A title of hope for my frame of mind around questioning bookish love. To find hate and books on the cover of a book means that someone out there resonates with my doubts and questions. The book has been picked up by educators, teachers, librarians and children to fairly positive acclaim and it is a book that resonates with the reluctant reader at almost any age. The reasons I suspect are, because it comes from the premise that a book hater is legitimate and can exist. The illustrations are endearing, and the text does not take the premise too seriously enabling us to enter without fear and damnation.

It however leaves us with a book hater growing interested in bookish – love, and so I continued my seeking.
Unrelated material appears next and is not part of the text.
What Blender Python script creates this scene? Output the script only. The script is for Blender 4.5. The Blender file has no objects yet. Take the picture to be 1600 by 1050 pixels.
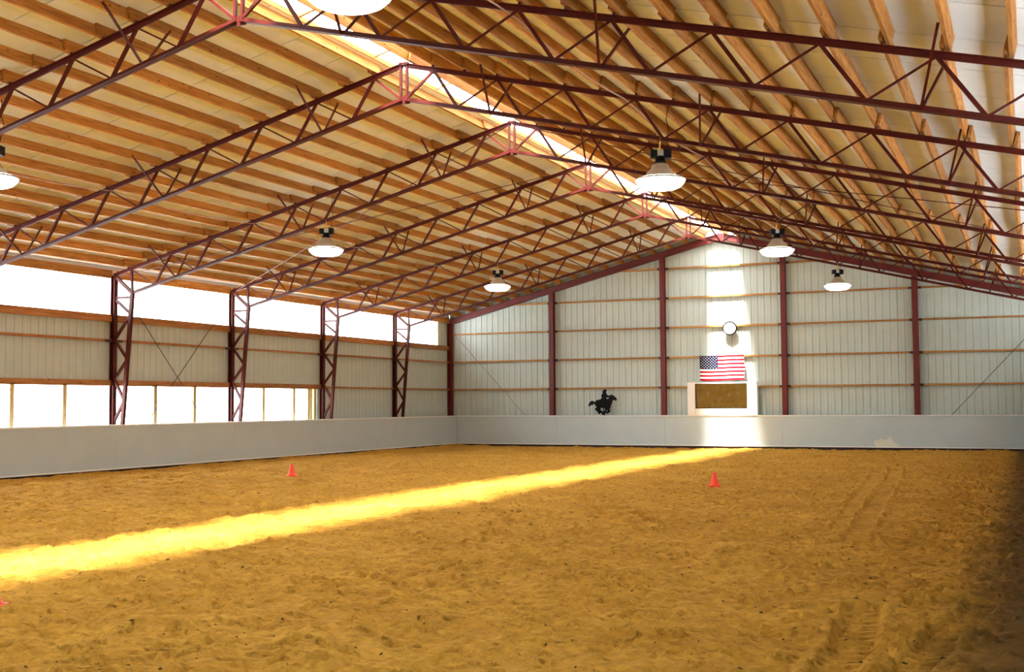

The Librarian of Black Lagoon, by Mike Thaler, Illustrated by Jared Lee. Published by Scholastic

Image courtesy: Amazon.in

If you are not yet familiar with this series of books, you must become familiar with them. The premise is formulaic after the 2nd or 3rd in the series, but I have watched readers reach for these books because they always begin with the hate / fear/ detestation/ the negative reaction and dramatically and with great humour lead us into an alternate reality. I imagined the real test for Mark Thaler and Jared Lee would be The Reader from Black Lagoon, but until then the librarian allows us to enter into the minds of a rather reluctant reader who fears the mighty librarian. Humour is a powerful trope in these books, brought alive through the illustrations that will allow a book-hater to feel affirmed. But I was not yet sure that my quest was being resolved, so I continued.
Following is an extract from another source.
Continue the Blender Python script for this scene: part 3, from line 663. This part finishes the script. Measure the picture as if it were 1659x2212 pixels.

Miss Malarkey Leaves no Reader Behind by Kevin O’Malley and Judy Finschler. Published by Scholastic.

Image courtesy: bloomsbury.com

This book was taking me further along. Here was Miss Malarkey determined to turn her most reluctant student into a reader. He was protesting, he was resisting until the very end when, like many of us bookish love evangelists, Miss Malarkey found the one book that held out for this young person and he succumbed.I was beginning to get desperate, the books were starting out well, affirming negative stances

towards reading and books and then in sixteen well-constructed, illustrated pages they would turn the plot around! I found Beatrice Doesn’t Want to by Laura Numerous and Lynn Munsinger, published by Scholastic and I Will Not Read This Book by Cece Meng, illustrated by Joy Ang and published by Clarion Books. Both hopefuls began with young ones protesting about the act of reading and ended with the protagonist finally reading. So, it seemed like the conspiracy was larger than that of my mind… bookish love is being affirmed all the time.
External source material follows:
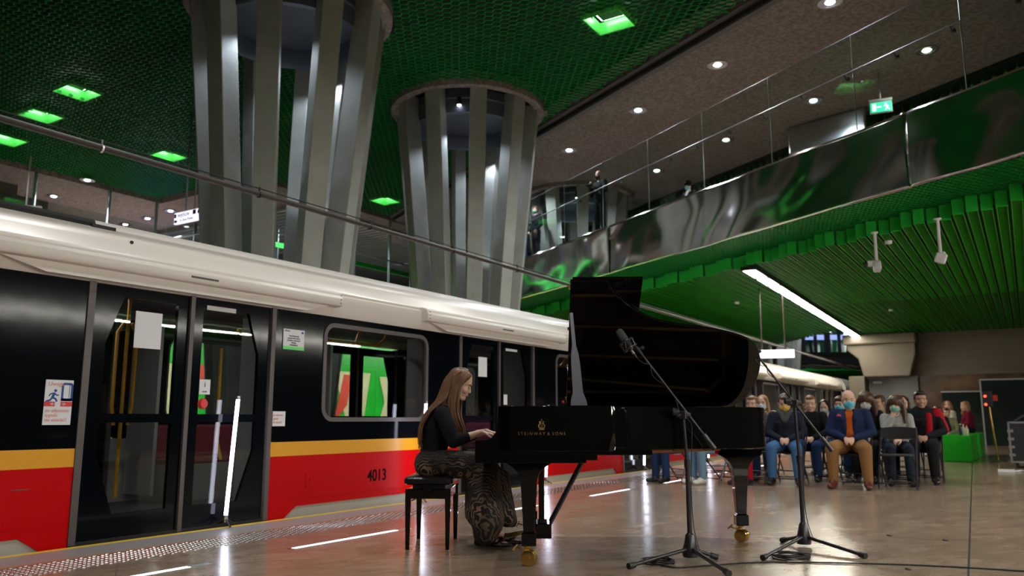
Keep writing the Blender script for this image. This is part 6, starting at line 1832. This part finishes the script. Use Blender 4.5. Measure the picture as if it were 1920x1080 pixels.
bm = nb(); tube(bm, catmull([(-0.2, -0.3, 0.88), (0, -0.2, 1.0), (0.15, 0, 0.92), (0.3, 0.1, 1.1), (0.4, 0.2, 0.9)], 5), 0.03, 8); box(bm, (0.25, 0, 0.95), (0.4, 0.4, 0.16)); o = obj('cable_heap', bm, 'mblack', loc=(-0.05, 18.6, 0)); tag(o, 'black tangle of cables and gear on top of the equipment case', 'cables')
bm = nb(); tube(bm, catmull([(-0.45, 17.2, 0.015), (-0.3, 17.0, 0.015), (-0.2, 17.15, 0.015), (-0.1, 16.9, 0.015)], 6), 0.012, 8); box(bm, (-0.42, 16.7, 0.03), (0.25, 0.08, 0.05)); o = obj('white_power_strip', bm, 'paper'); tag(o, 'white power strip lying on the floor beside the equipment case', 'power strip')
bm = nb(); tube(bm, [(-0.3, 15.9, 0.0), (-0.18, 15.9, 2.0)], 0.03, 10); bm.free()

# ================================================================== PIANIST (built in the piano's own frame)
def P3(s, u, z): return V((s, u, z))
U = 0.93
Hc = P3(-0.118, U, 1.192)
RH = rotm(R(-90), 0) @ Matrix.Rotation(R(-24), 3, 'X')     # face towards +s, looking down
b = nb()
add_head(b, Hc, RH)
pel, wst, cst, nk = P3(-0.30, U, 0.60), P3(-0.325, U, 0.73), P3(-0.29, U, 0.88), P3(-0.225, U, 1.02)
cone(b, nk + P3(0.0, 0, -0.03), 0.052, Hc + RH @ V((0, -0.03, -0.065)), 0.045)
cone(b, pel, 0.10, wst, 0.085, flat=0.75, up=(1, 0, 0)); cone(b, wst, 0.085, cst, 0.10, flat=0.75, up=(1, 0, 0)); cone(b, cst, 0.10, nk, 0.055, flat=0.75, up=(1, 0, 0))
RS, LS = P3(-0.235, U - 0.155, 0.965), P3(-0.225, U + 0.155, 0.965)
RE, LE = P3(-0.145, U - 0.20, 0.765), P3(-0.10, U + 0.20, 0.79)
RW, LW = P3(0.055, U - 0.13, 0.832), P3(0.075, U + 0.13, 0.835)
cone(b, RS, 0.042, LS, 0.042)
for S_, E_, W_, sd, dd in ((RS, RE, RW, 1, V((1, 0.12, -0.22))), (LS, LE, LW, -1, V((1, -0.1, -0.22)))):
    chain(b, [S_, E_, E_.lerp(W_, 0.35), W_], [0.04, 0.034, 0.034, 0.021], n=12)
    add_hand(b, W_, dd, V((0, 0, -1)) + dd * -0.2, sd * -1, 0.42, 0.86, 0.0085)
RHp, LHp = P3(-0.27, U - 0.085, 0.585), P3(-0.27, U + 0.085, 0.585)
RK, LK = P3(0.12, U - 0.09, 0.55), P3(0.13, U + 0.10, 0.55)
RA, LA = P3(0.07, U - 0.08, 0.105), P3(0.15, U + 0.08, 0.10)
for a_, k_, n_ in ((RHp, RK, RA), (LHp, LK, LA)):
    chain(b, [a_, k_, n_], [0.07, 0.05, 0.032], n=10)
    chain(b, [n_, n_ + V((0.06, 0, -0.045)), n_ + V((0.17, 0, -0.075))], [0.030, 0.025, 0.014], n=10)
    cone(b, n_ + V((0.0, 0, -0.03)), 0.03, n_ + V((-0.03, 0, -0.06)), 0.026, n=10)
pianist = blob('person', b, 'skin', None, 0.0048, 3)
pianist.location = s2w(-0.045, -0.02); pianist.rotation_euler = (0, 0, PA)
tag(pianist, 'pianist with very long brown hair, black jacket and lace skirt at the piano', 'person')
face_bits(pianist, Hc, RH, 'h_brown', closed=True)
# jacket
b = nb()
cone(b, P3(-0.315, U, 0.575), 0.128, wst, 0.118, flat=0.78, up=(1, 0, 0)); cone(b, wst, 0.118, cst, 0.138, flat=0.72, up=(1, 0, 0)); cone(b, cst, 0.138, nk + V((-0.01, 0, -0.035)), 0.07, flat=0.8, up=(1, 0, 0))
cone(b, cst + V((0.05, 0.0, 0.0)), 0.08, wst + V((0.05, 0, 0)), 0.07)
for S_, E_, W_ in ((RS, RE, RW), (LS, LE, LW)):
    cone(b, nk + V((-0.01, 0, -0.04)), 0.05, S_, 0.06)
    chain(b, [S_, E_, E_.lerp(W_, 0.42)], [0.062, 0.05, 0.043], n=12)
blob('jacket', b, 'cloth_black', pianist, 0.007, 5)
# skirt: over the thighs, then falling from the knees
b = nb()
cone(b, P3(-0.34, U - 0.06, 0.60), 0.115, P3(-0.34, U + 0.06, 0.60), 0.115)
for sg in (-1, 1):
    chain(b, [P3(-0.28, U + sg * 0.075, 0.60), P3(0.0, U + sg * 0.085, 0.585), P3(0.10, U + sg * 0.09, 0.54)], [0.105, 0.097, 0.085], n=14)
    chain(b, [P3(0.09, U + sg * 0.09, 0.53), P3(0.07, U + sg * 0.10, 0.36), P3(0.10, U + sg * 0.10, 0.19)], [0.10, 0.135, 0.125], n=14)
    cone(b, P3(0.10, U + sg * 0.10, 0.19), 0.125, P3(0.09, U + sg * 0.10, 0.115), 0.10)
    cone(b, P3(0.02, U + sg * 0.09, 0.50), 0.09, P3(0.03, U + sg * 0.09, 0.25), 0.10)
cone(b, P3(0.20, U + 0.12, 0.50), 0.05, P3(0.27, U + 0.13, 0.16), 0.045)
cone(b, P3(0.15, U - 0.02, 0.52), 0.07, P3(0.24, U + 0.02, 0.20), 0.07)
blob('lace_skirt', b, 'lace', pianist, 0.010, 9)
for n_, zz in ((RA, 0), (LA, 0)):
    b = nb()
    cone(b, n_ + V((-0.035, 0, -0.072)), 0.030, n_ + V((0.10, 0, -0.082)), 0.026, flat=0.6, up=(0, 0, 1), n=12); cone(b, n_ + V((0.09, 0, -0.078)), 0.034, n_ + V((0.19, 0, -0.083)), 0.02, flat=0.7, up=(0, 0, 1), n=12)
    cone(b, n_ + V((-0.045, 0, -0.065)), 0.028, n_ + V((-0.04, 0, -0.04)), 0.024, n=10)
    for q in range(7):
        a_ = q * 0.9; usphere(b, n_ + V((0.125 + 0.02 * math.cos(a_), 0.015 * math.sin(a_), -0.045 + 0.01 * math.sin(q))), (0.018, 0.012, 0.008), rotm(a_, 0.4), 8, 6)
    blob('shoe', b, 's_black', pianist, 0.0055, 2)
# hair: a cap plus hundreds of long strands
rh = random.Random(11)
PH = lambda x, y, z: Hc + RH @ V((x, y, z))
b = nb()
usphere(b, PH(0, -0.024, 0.036), (0.080, 0.093, 0.086), RH); usphere(b, PH(0, -0.065, -0.01), (0.07, 0.05, 0.085), RH)
for sx in (-1, 1): cone(b, PH(sx * 0.045, 0.035, 0.082), 0.024, PH(sx * 0.072, -0.01, -0.02), 0.024, n=10)
hair = blob('hair', b, 'hair', pianist, 0.007, 2)
bm = nb()
for k in range(300):
    # start on the crown, run over the side or back of the head, then fall straight
    grp = k % 3
    if grp < 2:      # strands falling down the back
        a_ = rh.uniform(-1.25, 1.25)
        x0 = 0.082 * math.sin(a_); y0 = -0.022 - 0.090 * math.cos(a_)
        st_ = PH(x0 * 0.5, -0.0, 0.118 - abs(x0) * 0.3)
        m1 = PH(x0 * 1.0, y0 * 0.75, 0.075)
        m2 = PH(x0 * 1.08, y0 * 1.05 - 0.005, -0.02)
        uu = U + (m2.y - U) * 1.25
        r1 = P3(m2.x - 0.045 + rh.uniform(-0.012, 0.012), uu, 1.08)
        r2 = P3(-0.345 + rh.uniform(-0.02, 0.02) + 0.18 * max(0, abs(uu - U) - 0.04), U + (uu - U) * 1.15, 0.99)
        r3 = P3(-0.405 + rh.uniform(-0.015, 0.015) + 0.10 * max(0, abs(uu - U) - 0.04), U + (uu - U) * 1.2, 0.87)
        r4 = P3(-0.405 + rh.uniform(-0.015, 0.02), U + (uu - U) * 1.1, rh.uniform(0.70, 0.78))
        pts = [st_, m1, m2, r1, r2, r3, r4]
    else:            # strands falling in front of the near shoulder
        sx = 1 if k % 6 < 4 else -1
        y0 = rh.uniform(-0.055, 0.02)
        st_ = PH(sx * 0.02, 0.0 + y0 * 0.4, 0.122); m1 = PH(sx * 0.060, y0 * 0.8 + 0.01, 0.088); m2 = PH(sx * 0.086, y0, 0.0)
        uu = U - sx * rh.uniform(0.085, 0.115)
        s_ = -0.19 + (y0 + 0.02) * 1.0
        r1 = P3(s_ + 0.03 + rh.uniform(-0.01, 0.01), uu, 1.06); r2 = P3(-0.155 + (y0 + 0.02) * 0.9, uu - sx * 0.0, 0.96); r3 = P3(-0.11 + (y0 + 0.02) * 0.7, uu + sx * 0.02, 0.84); r4 = P3(-0.085 + rh.uniform(-0.03, 0.03), uu + sx * 0.03, rh.uniform(0.69, 0.76))
        pts = [st_, m1, m2, r1, r2, r3, r4]
    pts = catmull([tuple(p) for p in pts], 4)
    nn_ = len(pts)
    tube(bm, pts, [0.0068 * min(1, 3.5 * (1 - i / (nn_ - 0.5)) + 0.08) for i in range(nn_)], 5, flat=0.6)
o = obj('hair_strands', bm, 'hair', hair, smooth='all')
Image courtesy: http://kerrymartin.com

In That Book Woman by Heather Henson, illustrated by David Small and published by Atheneum Books, the narrator Cal refers to books as “paper with chicken scratch” and I could immediately see how thousands of children who struggle with print will resonate with that line if it is brought to them. But he too, slowly falls prey to the lure of the printed word and leaves me staring at shelf upon shelf of texts that affirm reading.

Image courtesy: simonandschuster.com

As my seeking continued, I recalled a slim book titled Payal Kho Gai, published by Eklavya, written by  Shivani and Maheen and illustrated by Kanak Shashi. In this book, the context is markedly different from the Euro-centric literary settings of my earlier shortlist. Children are playing in what is represented as a slum or basti and everyone is looking for Payal in the most likely places. They look for her near a tree, around the water tap and such and the book ends with Payal, a wee girl of 8 – 9 years lying on the floor behind a dwelling, reading a book. The surprise finding at the end meets with markedly different reactions. To book-loving evangelists like myself it affirms that bookish love is contagious.  We must simply seek children, show them these treasures and they will immerse themselves. To others, the ending seemed constructed. Would a poor, urban slum dwelling child escape to read a book?

Image courtesy: pitarakart.in

We bookish people appear to hold onto elite ideas around the act of reading. Can it be spread, should it be spread and are all human beings worthy?  If we subscribe to the former, we are bound to belong to the flag-bearing bookish love army who talk amongst themselves about books, keep their loves swirling in closed circles and look at the world as bookish love people and others. But if we truly believe in bookish love as a transcendental act that can stand on its own with diverse readers, contexts and imaginations – then we are moving to a more universal understanding.

My quest continues. I want to find books that show a balance, a world where not all of us are bookish love people and that it is okay to not be one, as long as we have the choice and we are aware of this possibility about books and the love they engender.

For now, there are clearly a significant number of books that stand by bookish love, as do thousands – perhaps millions – of people. Perhaps it is something worth catching. This may be why some of us despite our confusions, questions, doubts set out to spread this love.  My book jhola is now packed with these texts, my head is high and my eyes have a glint, I am not looking for bookish love – I have it. I am looking for the one I can bring it to… so be aware!

2 Comments

  • usha mukunda

    Dear Scrooge, Even Dickens could not resist the turn around -the happy ending. Powerful piece. But it seems to me that in so many of the books you quote, there was a person who communicated the bookish love she or he had. Isn’t that the crux? You can’t share something you don’t own. For me That Book Woman has been a mind-changer -even more than all the other librarian centred books. When I go to my shop around the corner and find the man’s children in his cooped up space, fretting and irritable, I bring them back home to sit and look at my books and take home some of them. An auto rickshaw driver with whom I have had a chat about reading on our journey waits while I run indoors to find him a couple of Urdu books for his child.
    Is that bookish love?
    Much love. Usha

  • AMRITA PATWARDHAN

    Thanks Sujata for this piece. During days I spent in the tribal villages in the Narmada valley amidst non literate communities, full of wisdom and practice on equality and sustainability I have always wondered if we make too much of virtue and need of ‘literacy’. While we want all children to have access to good quality schooling, is schooling mostly focusing on academic really the need for the world? When ‘reading’ books on sustainability does not seem to take us any closer to creating a sustainable world, are we making too much out of the need for literacy? Your piece took me back to some of these questions that I continue to carry in my head. I wonder if stories are fundamental and universal to human societies and our need to understand, express, explore and form – written or oral is incidental? I don’t know.